Les sept femmes ordonnées le 29 juin 2002 par un évêque indépendant ont officiellement été excommuniées le 5 août, par décret de la Congrégation pour la Doctrine de la Foi. Mais l'acte du mois de juin suscite d'autres turbulences, notamment l'intervention de l'Eglise catholique romaine en Allemagne contre un éditeur.
Sur l'arrière-plan de cette affaire, lire notre précédent article.
L'excommunication n'a rien d'une surprise: elle était la conséquence prévisible de l'acte délibérément provocateur du 29 juin 2002. Comme on s'y attendait, aucune des sept femmes n'a exprimé le repentir auquel Rome les avait invitées.
Signé par le Cardinal Ratzinger, le texte publié par la Congrégation est bref. Une remarquable préalable rappelle que l'évêque consécrateur, schismatique, se trouvait déjà excommunié ipso facto. S'exprimant le 6 août sur les ondes de Radio Vatican, Mgr Tarcisio Bertone a qualifié les ordinations d'acte public attaquant "la structure fondamentale de l'Eglise". Il a en outre dénoncé la publicité autour des ces ordinations (Associated Press, 6 août 2002).
De façon tout aussi prévisible, les excommuniées ont déclaré n'avoir pas l'intention de tenir compte de la sentence et considèrent cette réaction "disproportionnée" comme un "acte de discrimination envers les femmes", a déclaré Christine Mayr-Lumetzberger à l'AFP. Elle afirme avoir l'intention d'assumer son "service pastoral" sans entraves, elle aurait notamment déjà été invitée à célébrer des mariages.
Dans un communiqué publié le jour même du décret, les sept femmes reconnaissent avoir enfreint le code de droit canon interdisant l'ordination des femmes, mais cet article "est une offense contre l'égalité entre homme et femme proclamée par Dieu", estiment-elles (ENI, 6 août 2002).
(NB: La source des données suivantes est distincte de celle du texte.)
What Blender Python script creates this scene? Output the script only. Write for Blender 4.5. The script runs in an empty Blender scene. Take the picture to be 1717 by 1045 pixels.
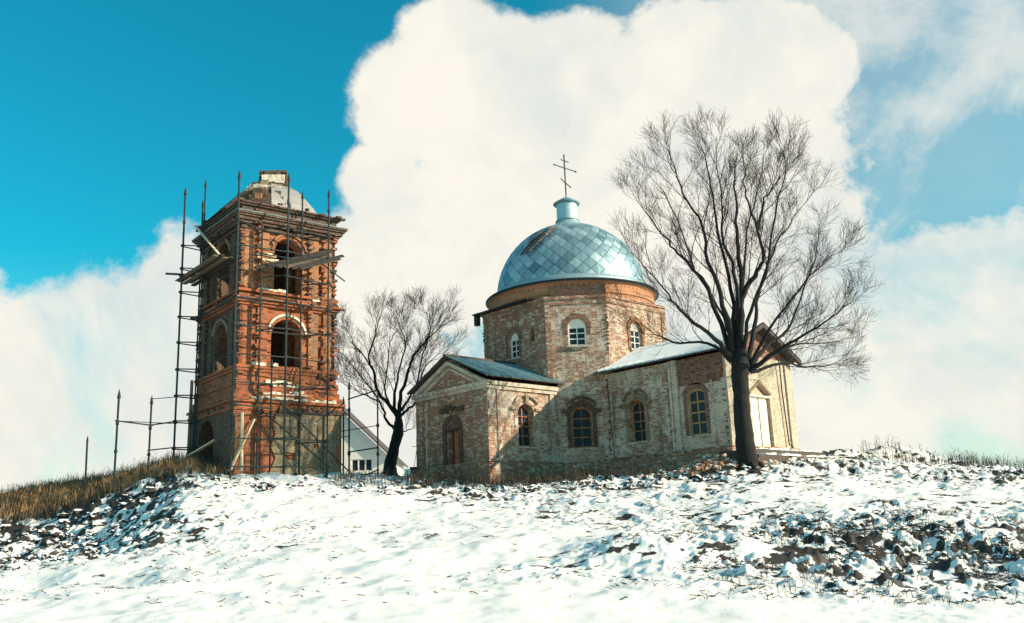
import bpy, math, random
import numpy as np
from mathutils import Vector, noise as mnoise
from mathutils.geometry import tessellate_polygon
R = math.radians
random.seed(7); rng = np.random.default_rng(7)
scene = bpy.context.scene

# ------------------------------------------------------------------ camera
CAM = Vector((35.381, -37.612, -3.062)); PITCH, ROLL, YAW, FPX, W, H = .2347, -.0398, 2.3917, 1573.04, 1717, 1045
fw = Vector((math.cos(YAW)*math.cos(PITCH), math.sin(YAW)*math.cos(PITCH), math.sin(PITCH)))
r0 = fw.cross(Vector((0, 0, 1))).normalized(); u0 = r0.cross(fw)
rt = r0*math.cos(ROLL) + u0*math.sin(ROLL); up = -r0*math.sin(ROLL) + u0*math.cos(ROLL)
cam_data = bpy.data.cameras.new('camera'); cam = bpy.data.objects.new('camera', cam_data)
scene.collection.objects.link(cam); scene.camera = cam
from mathutils import Matrix
M = Matrix((rt, up, -fw)).transposed().to_4x4(); M.translation = CAM; cam.matrix_world = M
cam_data.sensor_fit = 'HORIZONTAL'; cam_data.sensor_width = 36; cam_data.lens = 36*FPX/W
cam_data.clip_start = .1; cam_data.clip_end = 8000
FH = Vector((math.cos(YAW), math.sin(YAW), 0)); RH = Vector((math.sin(YAW), -math.cos(YAW), 0))
def ray(x, y): return fw + rt*((x-W/2)/FPX) - up*((y-H/2)/FPX)
def at(x, y, d):                       # the place a measured sight line reaches at ground distance d
    q = ray(x, y); return CAM + q*(d/q.dot(FH))

# ------------------------------------------------------------------ sky, sun, exposure
SUN_AZ, SUN_EL = R(33), R(22)
w = bpy.data.worlds.new('World'); scene.world = w; w.use_nodes = True
nt = w.node_tree; nt.nodes.clear()
def N(t, **k):
    n = nt.nodes.new(t)
    for a, b in k.items(): setattr(n, a, b)
    return n
def math_(op, a, b=None, c=None, clamp=False):
    n = N('ShaderNodeMath', operation=op); n.use_clamp = clamp
    for i, v in enumerate((a, b, c)):
        if v is None: continue
        if isinstance(v, (int, float)): n.inputs[i].default_value = v
        else: nt.links.new(v, n.inputs[i])
    return n.outputs[0]
def mixc(f, a, b, mode='MIX'):
    n = N('ShaderNodeMix', data_type='RGBA', blend_type=mode)
    for i, v in ((0, f), (6, a), (7, b)):
        if isinstance(v, (int, float)): n.inputs[i].default_value = v
        elif isinstance(v, tuple): n.inputs[i].default_value = (*v, 1)
        else: nt.links.new(v, n.inputs[i])
    return n.outputs[2]
sky = N('ShaderNodeTexSky', sky_type='NISHITA'); sky.sun_disc = False
sky.sun_elevation = SUN_EL; sky.sun_rotation = math.pi/2 - SUN_AZ
sky.air_density = 1.3; sky.dust_density = .3; sky.ozone_density = 2
geo = N('ShaderNodeTexCoord').outputs['Generated']
sep = N('ShaderNodeSeparateXYZ'); nt.links.new(geo, sep.inputs[0])
def noise(scale, detail, rough=.55, dist=0, off=(0, 0, 0)):
    m = N('ShaderNodeMapping'); m.inputs['Location'].default_value = off; nt.links.new(geo, m.inputs[0])
    n = N('ShaderNodeTexNoise'); n.inputs['Scale'].default_value = scale; n.inputs['Detail'].default_value = detail
    n.inputs['Roughness'].default_value = rough; n.inputs['Distortion'].default_value = dist
    nt.links.new(m.outputs[0], n.inputs['Vector']); return n.outputs['Fac']
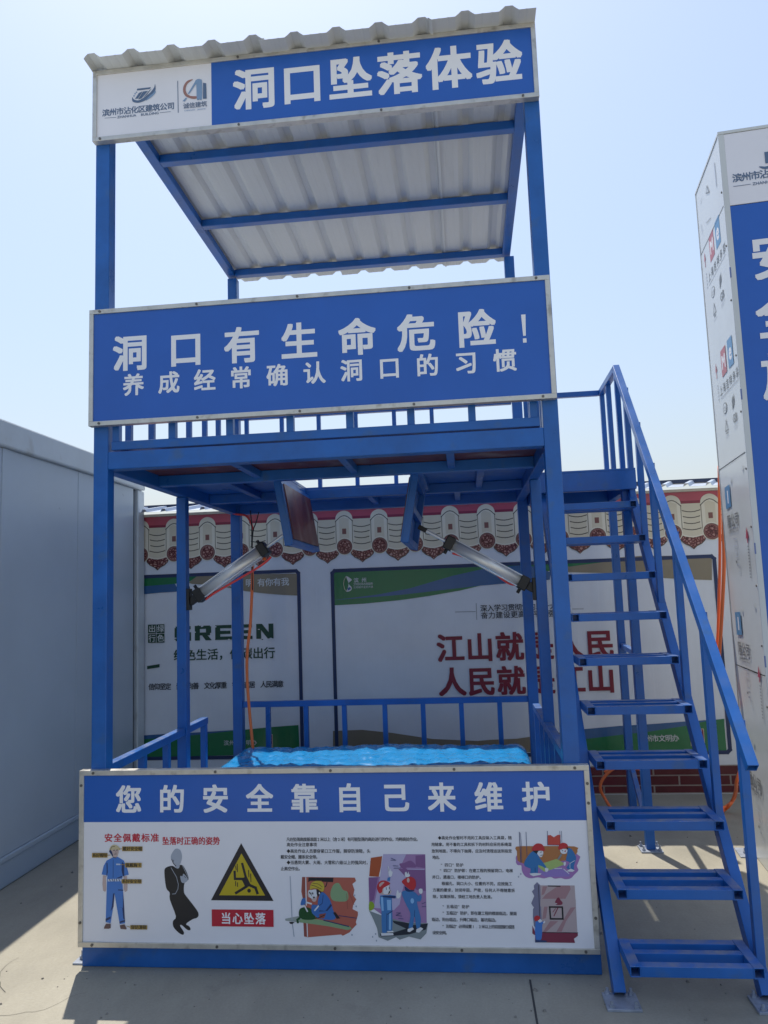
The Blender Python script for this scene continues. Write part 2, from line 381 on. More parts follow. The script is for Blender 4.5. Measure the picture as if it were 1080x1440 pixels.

Même s'il avait pris ses distances par rapport aux ordinations, le mouvement catholique contestataire Wir sind Kirche ("Nous sommes aussi l'Eglise") a critiqué l'excommunication dans un communiqué du 6 août [contrairement à d'autres communiqués de presse de la même année, celui-ci ne semble plus se trouver sur le site, URL d'origine: https://www.wir-sind-kirche.de/wsk/presse/p2002/presse_19.htm - 26.08.2016]: il y voit le témoignage d'un "climat répressif" et d'un refus d'une adaptation pastorale face aux attentes - selon eux - d'une majorité de catholiques.
Parmi les turbulences autour de cette affaire, notons aussi l'action en justice de l'Archevêché de Munich contre l'éditeur Patmos-Verlag (Dusseldorf), qui a publié à l'occasion des ordinations un livre intitulé "Wir sind Priesterinnen". Motif de cette intervention: l'Archevêché entend interdire à l'éditeur de prétendre que les femmes auraient été ordonnées par un évêque catholique romain - la désignation "catholique romaine" étant légalement protégée.
Le 25 juillet 2002, un tribunal de Munich a donné raison à l'Archevêché. L'éditeur doit assumer les frais de la procédure (50.000 Euros) et s'expose à une amende pouvant aller jusqu'à 250.000 Euros s'il continue de propager ces affirmations. Le 30 juillet, Patmos-Verlag a provisoirement suspendu la diffusion du livre.
Enfin, en Grande-Bretagne, une théologienne catholique romaine du nom d'Elizabeth Stuart, qui enseigne dans un collège anglican, déjà ordonnée par Jonathan Blake, un ancien vicaire anglican devenu évêque indépendant et fondateur d'une Open Episcopal Church, a annoncé que celui-ci allait prochainement la consacrer comme femme-évêque. Elizabeth Stuart avait déjà provoqué une controverse en 1992, en publiant un recueil de prières pour chrétiens homosexuels (The Times, 3 août 2002).